Możemy w nim przeczytać wiele ciekawych rzeczy. Jan Krzysztof porusza m.in. tematykę płatnych akcji ratunkowych, mówi o różnicach pracy TOPR zimą i latem. Dużo opowiada także o turystach, ich zachowaniu i najczęstszych błędach.
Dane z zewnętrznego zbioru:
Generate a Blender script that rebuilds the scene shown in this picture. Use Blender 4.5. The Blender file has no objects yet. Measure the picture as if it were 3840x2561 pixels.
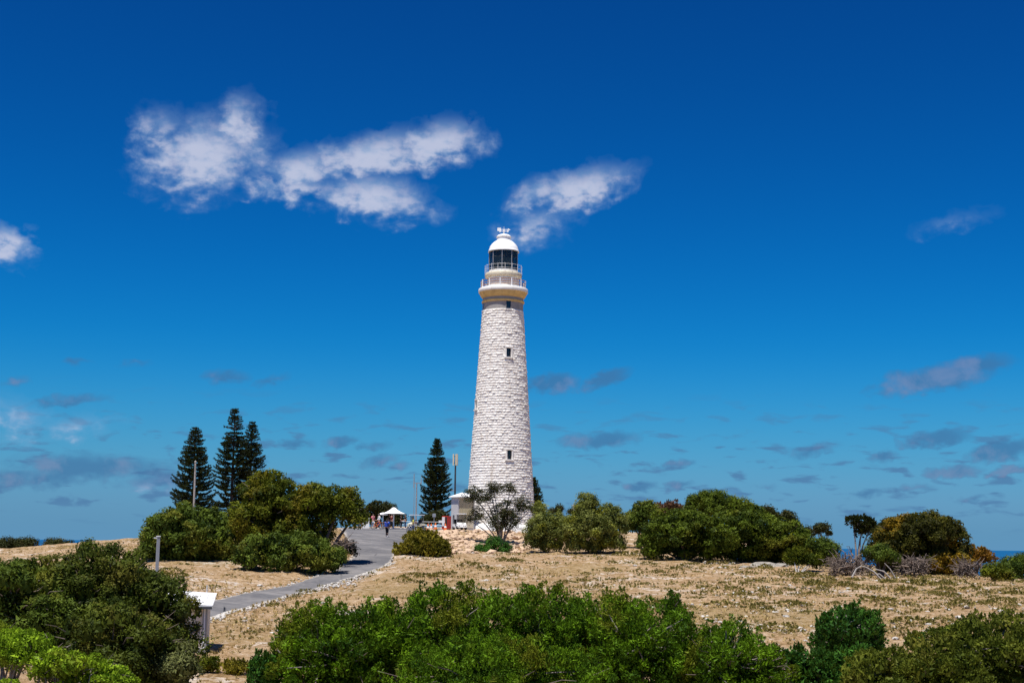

Najbardziej w oczy rzuca się jednak inna kwestia – odnośnie turystów odwiedzających zimą Morskie Oko - „ Kiedy robi się ciemno i zimno zaczyna się robić problem, bo choć to łatwy teren, to jest to prawie 8 km do przejścia. Dla niektórych to niemal ekstremalne przeżycie. Oczywiście, jeśli jest taka potrzeba to dzieciom i osobom starszym się pomaga, na resztę zaś wystarczy motywacja w postaci eskorty samochodu policyjnego. Proszę mi wierzyć, że ci ludzie byli autentycznie zdziwieni, że idą drogą asfaltową, zrobiło się ciemno, a im nie zaświeciły się latarnie. Oni byli tym głęboko poruszeni, zaskoczeni i szukali winnych.” – mówi Jan Krzysztof dla podroze.dziennik.pl.
Przypominamy, że znów zbliża się okres świąteczny, podczas którego w ostatnich latach co roku turyści dzwonili do TOPR, bowiem nad Morskim Okiem zrobiło się ciemno i fasiągi już nie kursowały.